UV Mapping Procedural Texture to Cube. I'm Missing Something.

When I try to put a procedural texture like “brick” on a cube, I get poor results. I’ve seen many, many threads trying to explain how to do this, but it seems they ALL contain either flat-out errors, mistakes, or are no longer accurate with current versions. Here’s what Blender gives you without UV mapping:


So, pretty worthless. Regardless, when I add seams and try to UV map the cube, I can’t see any way to add a procedural texture the way one would add an image in the UV window. I can get what I want by breaking the model into parts and adding my procedural texture(s) but it seems there should be a way to do this while still keeping model totality.

In your picture, it’s mapping X,Y world pos to U, V texture coords.

How to change this depends on what kind of texture you’re using, what renderer you’re using, whether you’re using nodes or not.

If you’re using Blender Internal, try changing the texture’s mapping to “cube.”

Wrapping a 2d texture around a 3d object has so many different solutions, that it’s difficult for a computer to do it without any help from the artist (typically by using uvmaps)…
Default objects have the option to be uv unwrapped at creation time, but as we normally manipulate and change those objects to fit our needs, we need to change the uvmap accordingly.

Iirc the brick texture is 2D in nature, unlike noise and voronoi which are 3D. So simply doing object coords (even if adding some random vector to avoid crossing 0 in case that was problematic) won’t work. Your faced with either unwrap, separate objects/faces and rotate coords individually, or download some kind of box projection (I don’t know why this isn’t built in in the first place - only image texture node has this option).
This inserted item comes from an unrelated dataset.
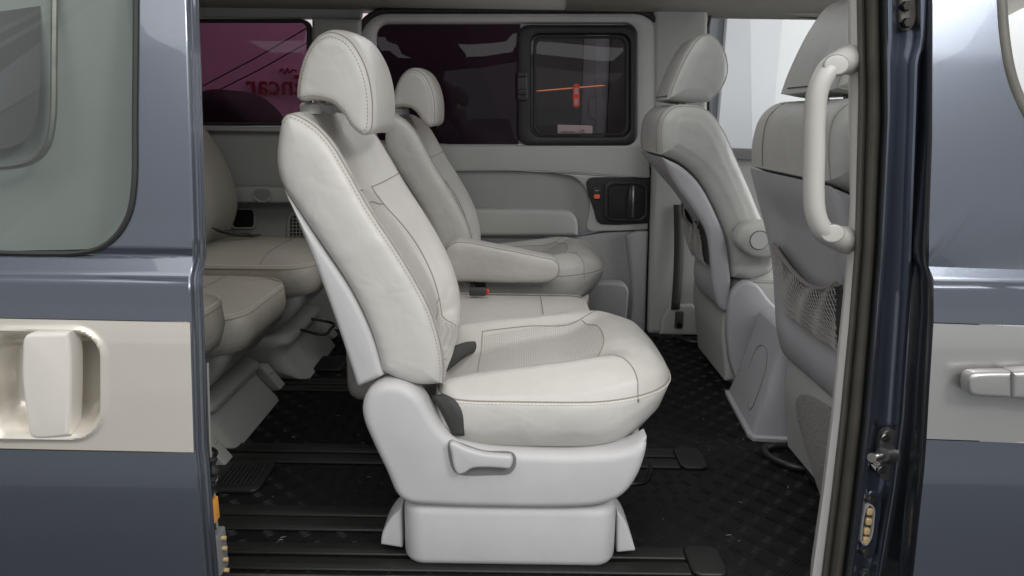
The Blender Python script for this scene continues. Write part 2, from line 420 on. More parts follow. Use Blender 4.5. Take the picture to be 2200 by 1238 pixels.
# rear end and near body side behind the opened door
bw = empty('rear_wall', (-2.0, 2, 0), kind='structure')
rbox('rear_trim', -2.06, -2.0, 1.12, FAR+.1, -.05, 1.38, .01, 'plastic_rear', bw, axis='x')
nb = empty('near_body_side', (-1.3, 1.15, 0), kind='structure')
rbox('quarter_panel', -2.05, -.565, 1.12, 1.16, -.3, 1.38, .01, 'panel_green', nb, axis='y')
# ---- far side: rear quarter trim (setting) with its window
rw = empty('rear_side_wall', (-.9, FAR, 0), kind='structure')
def plate(name, px, Y0, Y1, r, m, parent, n=80, **k):
    return solid(name, loop(px, Y0, n), Y0, Y1, r, m, parent, **k)
def ring(name, outer, inner, Y0, Y1, m, parent, n=96, r=.006):
    """closed frame between two pixel outlines, front face at Y0 with softened rims"""
    A = loop(outer, Y0, n); B = loop(inner, Y0, n)
    if isinstance(outer, RR): n = len(A)
    else:   # align starts
        k = min(range(n), key=lambda q: (B[q]-A[0]).length); B = B[k:]+B[:k]
    V, Fc = [], []
    prof = [(0, Y1), (0, Y0+r), (r*.3/.03, Y0+r*.3), (r/.03, Y0)]
    def lay(L, d, Y): return [Vector((q.x, Y, q.y)) for q in (inset(L, d) if d else L)]
    R = [lay(A, 0, Y1), lay(A, 0, Y0+r), lay(A, r*.3, Y0+r*.3), lay(A, r, Y0), lay(B, -r, Y0), lay(B, -r*.3, Y0+r*.3), lay(B, 0, Y0+r), lay(B, 0, Y1)]
    for q in R: V += q
    for j in range(len(R)-1):
        for i in range(n): Fc.append((j*n+i, j*n+(i+1) % n, (j+1)*n+(i+1) % n, (j+1)*n+i))
    return link(name, V, Fc, m, parent, world_loc(parent))
def prr(x0, x1, y0, y1, r):
    """rounded rectangle in pixels"""
    return RR([(v.x, v.y) for v in rrect(x0, x1, y0, y1, r, 8)])
# wall pieces around the rear window (window 300..664 x 42..268)
plate('upper_trim', [(180, -10, 1), (775, -8, 1), (775, 40, 1), (180, 36, 1)], FAR+.01, FAR+.06, .003, 'plastic_rear', rw)
plate('pillar_trim', [(668, 36, 1), (776, 40, 1), (772, 330, 1), (672, 330, 1)], FAR-.03, FAR+.05, .02, 'plastic_rear', rw, n=100)
plate('lower_trim', [(180, 268, 1), (672, 274, 1), (775, 300, 1), (960, 310, 1), (960, 730, 1), (180, 730, 1)], FAR, FAR+.06, .008, 'plastic_rear', rw, n=160)
ring('window_seal', prr(200, 666, 40, 270, 22), prr(208, 658, 47, 263, 18), FAR-.008, FAR+.03, 'rubber', rw)
wp = plate('window', prr(206, 660, 45, 265, 18), FAR+.03, FAR+.035, .001, 'tint_pink', rw)
rbox('window_ledge', at(180, 270, FAR).x, at(770, 270, FAR).x, FAR-.03, FAR-.002, at(500, 282, FAR).z, at(500, 273, FAR).z, .004, 'plastic_rear', rw, axis='y')
# cup holder ledge, pocket, speaker
lg = plate('cup_ledge', [(430, 404, 1), (500, 402), (640, 404, 1), (640, 438, 1), (430, 436, 1)], FAR-.10, FAR-.0005, .012, 'plastic_rear', rw)
for cx in (487, 566):
    c = at(cx, 408, FAR-.085)
    V, Fc, _ = loft(rrect(c.x-.035, c.x+.035, c.z-.045, c.z+.006, .03), FAR-.104, FAR-.098, .002)
    link('cup_holder', V, Fc, 'plastic_grey', rw, world_loc(rw))
    tube('cup_rim', [Vector((c.x+.036*math.cos(a), FAR-.106, c.z-.012+.034*math.sin(a))) for a in [math.pi+k*math.pi/14 for k in range(15)]], .0035, 'plastic_rear', rw)
plate('pocket', prr(498, 545, 450, 490, 7), FAR-.004, FAR-.001, .001, 'black_plastic', rw)
ring('pocket_rim', prr(494, 549, 447, 493, 9), prr(499, 544, 451, 489, 7), FAR-.012, FAR-.002, 'plastic_rear', rw, n=48, r=.003)
ring('speaker_rim', prr(616, 690, 455, 560, 18), prr(622, 684, 461, 554, 15), FAR-.014, FAR-.002, 'plastic_rear', rw, n=48, r=.003)
plate('speaker_back', prr(621, 685, 460, 555, 15), FAR-.004, FAR-.001, .0005, 'black_plastic', rw)
V, Fc = [], []
for i in range(9):
    a, b = at(622+i*7.5, 461, FAR-.007), at(622+i*7.5, 554, FAR-.007); v, f = rod(a, b, .0022, 5); n0 = len(V); V += v; Fc += [tuple(q+n0 for q in ff) for ff in f]
for i in range(13):
    a, b = at(622, 463+i*7.4, FAR-.006), at(684, 463+i*7.4, FAR-.006); v, f = rod(a, b, .0022, 5); n0 = len(V); V += v; Fc += [tuple(q+n0 for q in ff) for ff in f]
link('speaker_grille', V, Fc, 'plastic_rear', rw, world_loc(rw))['kind'] = 'stuff'
# ---- far B pillar trim (setting) with seat belt
pw = empty('far_pillar_wall', (.6, FAR, 0), kind='structure')
plate('pillar_trim', [(1404, -6, 1), (1530, -6, 1), (1522, 24, 1), (1520, 330, 1), (1404, 330, 1)], FAR-.02, FAR+.06, .02, 'plastic_trim', pw, n=120)
plate('pillar_lower_trim', [(1404, 300, 1), (1480, 300, 1), (1560, 600, 1), (1560, 722, 1), (1392, 718, 1), (1398, 500, 1)], FAR-.06, FAR+.05, .02, 'plastic_trim', pw, n=120)
plate('pillar_foot', [(1420, 690, 1), (1440, 655, 1), (1490, 655, 1), (1525, 722, 1), (1418, 720, 1)], FAR-.09, FAR-.0605, .012, 'plastic_trim', pw, n=60)
plate('rail_trim', [(1404, -30, 1), (1900, -30, 1), (1900, 40, 1), (1740, 34), (1560, 18), (1530, 20), (1404, 22, 1)], FAR-.022, FAR+.055, .008, 'headliner', pw, n=120)
plate('front_sill', [(1510, 316, 1), (1900, 330, 1), (1900, 760, 1), (1510, 760, 1)], FAR+.0, FAR+.06, .01, 'plastic_trim', pw, n=80)
plate('front_sill_cap', [(1530, 318, 1), (1900, 330, 1), (1900, 352, 1), (1530, 342, 1)], FAR-.03, FAR-.001, .006, 'plastic_grey', pw, n=60)
plate('front_window', [(1520, 18, 1), (1900, 34, 1), (1900, 325, 1), (1520, 316, 1)], FAR+.035, FAR+.039, .001, 'clear_glass', pw, n=40)
tube('front_window_seal', [Vector((p.x, FAR+.02, p.z)) for p in (at(a, b, FAR+.02) for a, b in ((1524, 314), (1522, 200), (1521, 60), (1528, 24), (1560, 20), (1740, 36), (1880, 50)))], .007, 'rubber', pw)
bl = empty('seat_belt', at(1455, 690, FAR-.07), 'black seat belt strap hanging on the far pillar behind the driver seat', 'seat belt')
rows = []
for k in range(14):
    t = k/13; c = at(1458-8*t+4*math.sin(t*3), 440+225*t, FAR-.075-.02*t); wd = .021-.003*t
    rows.append([c+Vector((-wd, 0, 0)), c+Vector((0, -.003, 0)), c+Vector((wd, 0, 0))])
grid('strap', rows, 'belt', bl, .0025)
rbox('anchor', bl.location.x-.017, bl.location.x+.017, FAR-.105, FAR-.092, bl.location.z-.022, bl.location.z+.05, .005, 'belt', bl, axis='y')
c = bl.location; v, f = rod((c.x, FAR-.117, c.z-.006), (c.x, FAR-.104, c.z-.006), .011, 12); link('bolt', v, f, 'dark_steel', bl, bl.location)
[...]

I get what you (all) are saying - it’s not worth trying to apply a procedural texture like this to a cube. I assumed this was possible due to several super-inaccurate posts elsewhere, but I see now why this was a fool’s errand. I will create my own texture in Photoshop instead. Thanks for clearing this up.
It really does seem weird though that the software would, by default, apply a super-stretched image to any of the sides. Seems like a big oversight.

Check out this post I posted ages ago. The material link doesn’t work anymore, but the picture is illustrating enough. The material I setup back then had two “modes”:

  1. Tile tiled white wall mode only works in scenarios where you can see the inner corner only, and fails miserably on 3D generic objects.
  2. The tiled pillars and 3D objects mode only works on generic 3D shapes where the edge don’t align perfectly with the mapping direction. What do you think will happen in this mode if you cover up a whole stone rather than clip it inside? That side would become mortar only.

It’s probably possible to node up a 3D brick texture generator that works perfectly with any cube (like my 3D tiles in that mode). But it would fail miserably with any other shape, maybe even a bevelled cube would have issues. That kinda renders that idea useless.

I’m curious though, does other software have 3D brick generators that works nicely (without any UV’ing)? As I never have to deform anything, UV’ing to me is an unnecessary step.

At a render level? Never seen nor heard of such (well, there are attemps, but all of them have flaws, and just look good in some meshes). There are algorithms that can produce very nice 3d bricks, but they perform mesh analisys in the process, and that is quite expensive to put it inside the render routines… But baking them works pretty well (though we still need UVs).